Une sorte de banderole en guise d’ironie suprême flotte dans l’air, ce sont les derniers mots du père sur fond de carte postale « Hello, Good bye ».

 La mère Amanda, encore bien pimpante ressasse les fastes de sa jeunesse, la sœur Laura, hypersensible, vit repliée sur elle-même, elle a peur du monde extérieur et a pour seule passion sa collection d’animaux en verre. Le fils désenchanté occupe un emploi sans intérêt et s’évade dans les salles de cinéma.

 Dans ce contexte, le moindre événement peut prendre des proportions démesurées. Ce sera la venue d’un ami de Tom accueilli comme un sauveur par la mère. Ne pourrait-il pas devenir le futur mari de sa fille. Nous apprendrons que Laura en était secrètement amoureuse. Hélas, au moment même où enfin Laura se lâche, s’abandonne à ses sentiments, l’ami gêné lui dévoile qu’il est déjà fiancé.

 C’est à brûle pourpoint que l’auteur s’attache à faire saillir tout ce qui crépite derrière le voile de situations ordinaires et peut conduire à la dépression, à la folie, celle sous-entendue qui menace aussi bien la mère que la fille qui se réfugient dans leur monde imaginaire.

 De ce point de vue, la mise en scène d’Éric CENAT, nous parait parfaitement cohérente, elle se déploie de façon mesurée, attentive à l’objectif de l’auteur préconisant que dans cette pièce « l‘action n’est qu’un souvenir et n’a pour conséquent rien de réel ».

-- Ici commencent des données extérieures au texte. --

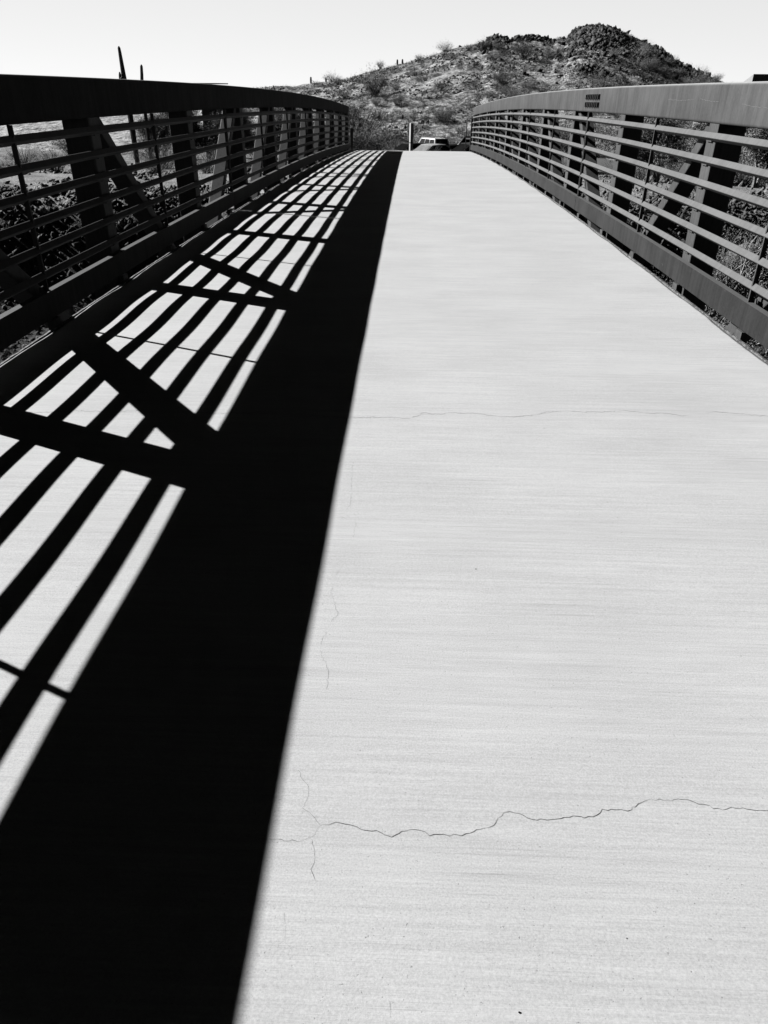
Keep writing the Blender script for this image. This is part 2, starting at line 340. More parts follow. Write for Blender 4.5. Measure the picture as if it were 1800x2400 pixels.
# fine scratches worn into the right handrail beam
for pts in ([(6.9, 1.262), (6.6, 1.258), (6.4, 1.262), (6.25, 1.27)], [(6.15, 1.272), (6.0, 1.262), (5.85, 1.256), (5.75, 1.258)], [(5.35, 1.25), (5.2, 1.238), (5.0, 1.234), (4.8, 1.228)], [(6.08, 1.322), (6.05, 1.335)], [(5.45, 1.31), (5.44, 1.335)], [(11.3, 1.30), (11.25, 1.20)], [(10.8, 1.29), (10.77, 1.16)]):
    V = []; F = []
    if len(pts) > 2: pts = [(a_[0] + (b_[0] - a_[0]) * t_ / 6, a_[1] + (b_[1] - a_[1]) * t_ / 6 + .0015 * math.sin(t_ * 2.2 + a_[0] * 9)) for a_, b_ in zip(pts[:-1], pts[1:]) for t_ in range(6)]
    for i, (y, h) in enumerate(pts):
        ww = .0009 * abs(math.sin(i * 1.9 + 1)) + .0003 if len(pts) > 2 else .002
        V += [(2.1848, y, prof(y) + h + ww), (2.1848, y + (.004 if len(pts) == 2 else 0), prof(y) + h - ww)]
        if i: F.append((2 * i - 2, 2 * i - 1, 2 * i + 1, 2 * i))
    P(link('scratch', mesh('scratch', V, F), M['scr'], bridge))
# pits and stuck grit in the concrete
for i, (x, y) in enumerate([(.72, 3.02), (1.02, 1.52), (.33, 1.9), (.85, 2.35), (-1.30, 2.52), (-1.66, 3.08), (.31, .62), (.52, .75), (1.3, 2.0), (.15, 3.08), (1.25, 4.6), (.6, 5.2), (.93, .98), (-.9, 1.75)]):
    r2 = random.Random(i); z = dz(x, y) + .0007; n = 7; rr = r2.uniform(.0012, .0028)
    V = [(x + rr * r2.uniform(.5, 1.5) * math.cos(6.283 * j / n), y + rr * r2.uniform(.4, 1.0) * math.sin(6.283 * j / n), z) for j in range(n)]
    P(link('pit', mesh('pit', V, [tuple(range(n))]), M['black'] if 0 else M['slot'], bridge))
RH = [1.045 - .15 * i for i in range(6)]
SPL = 9.81                                      # field splice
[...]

 Tout est question d’interprétation en fin de compte. Un fait ne signifie rien en lui-même, tout dépend de sa perception. Tennessee Williams observe des âmes inquiètes dont les désirs et les rêves se trouvent en total décalage avec ce que la société peut leur offrir.

 L’auteur scrute ce mal être qui poursuit malgré lui Tom, de façon d’autant plus frappante qu’il n’élève pas la voix, il choisit le filtre de la mémoire parce qu’elle seule peut rendre compte rétrospectivement des effets ravageurs d’événements dont on ne mesure pas sur l’instant l’importance.

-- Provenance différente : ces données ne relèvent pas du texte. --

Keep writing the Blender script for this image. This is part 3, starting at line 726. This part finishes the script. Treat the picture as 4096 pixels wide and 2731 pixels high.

 S’il n’est pas possible de revenir sur sa vie passée en se disant « je jouerais ma vie autrement », il est possible de revisiter le palimpseste de certains traumatismes. Ecrivain engagé, Tennessee Williams promulgue le vœu d’élever la perception humaine en donnant la voix aux personnes fragiles, écrasées et sacrifiées par la parole dominante et la violence du monde qu’il dénonce.

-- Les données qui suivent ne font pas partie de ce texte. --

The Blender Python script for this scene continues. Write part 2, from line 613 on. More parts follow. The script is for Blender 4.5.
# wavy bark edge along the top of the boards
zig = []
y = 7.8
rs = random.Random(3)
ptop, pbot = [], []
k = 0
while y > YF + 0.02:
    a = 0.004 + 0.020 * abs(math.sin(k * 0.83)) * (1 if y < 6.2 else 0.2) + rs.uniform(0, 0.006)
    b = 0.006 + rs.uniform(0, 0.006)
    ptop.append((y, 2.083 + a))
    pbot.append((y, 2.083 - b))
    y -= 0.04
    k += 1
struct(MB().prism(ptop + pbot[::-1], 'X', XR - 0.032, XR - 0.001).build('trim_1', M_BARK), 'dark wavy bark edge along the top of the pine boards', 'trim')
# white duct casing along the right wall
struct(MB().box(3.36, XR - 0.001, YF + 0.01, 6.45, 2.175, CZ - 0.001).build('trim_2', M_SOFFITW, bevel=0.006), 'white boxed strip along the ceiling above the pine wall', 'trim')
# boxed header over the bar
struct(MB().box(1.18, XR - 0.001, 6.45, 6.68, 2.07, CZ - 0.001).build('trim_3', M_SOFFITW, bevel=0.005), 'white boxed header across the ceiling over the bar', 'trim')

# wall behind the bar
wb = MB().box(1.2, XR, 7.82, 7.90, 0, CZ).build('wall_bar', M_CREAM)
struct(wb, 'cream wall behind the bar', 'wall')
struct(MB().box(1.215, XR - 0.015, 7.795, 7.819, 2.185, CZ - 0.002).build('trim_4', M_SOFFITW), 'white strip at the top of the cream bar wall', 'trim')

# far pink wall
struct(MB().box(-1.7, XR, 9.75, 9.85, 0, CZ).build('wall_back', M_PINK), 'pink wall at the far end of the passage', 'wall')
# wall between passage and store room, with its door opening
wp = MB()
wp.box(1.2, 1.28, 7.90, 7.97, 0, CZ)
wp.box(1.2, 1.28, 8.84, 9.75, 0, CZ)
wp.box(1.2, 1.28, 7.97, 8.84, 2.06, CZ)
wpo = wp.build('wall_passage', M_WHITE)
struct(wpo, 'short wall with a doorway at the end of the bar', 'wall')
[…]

 Nous avons été sensibles à l’interprétation sobre et nuancée de Laura SEGRE incarnant Laura Wingfield.  Charles LEPLOMB met l’accent sur la fragilité de Tom Wingfield. Augustin PASSARD relève le côté extérieur et flambant de l’ami commis d’office au rôle de loup dans la bergerie. Quant à Claire VIDONI, elle excelle dans ce rôle de mère pathétiquement borderline mais pleine de flamme.

 Sur cette toile qui verra déboutés inexorablement les rêves d’une sœur et d’une mère, le metteur en scène a choisi de ne privilégier aucun angle. La véritable perspective tient au regard, la perception de Tom, qui ne se met à la place d’aucun personnage mais continue à les observer du haut de sa distance tragique. Il a fui, il ne peut plus revenir, c’est un homme hanté, damné en quelque sorte.

 La mise en scène d’Eric CENAT permet d’appréhender toute la densité de cette pièce avec sobriété, avec douceur, une vraie marque de délicatesse, celle qui perce sous la plume de Tennessee Williams.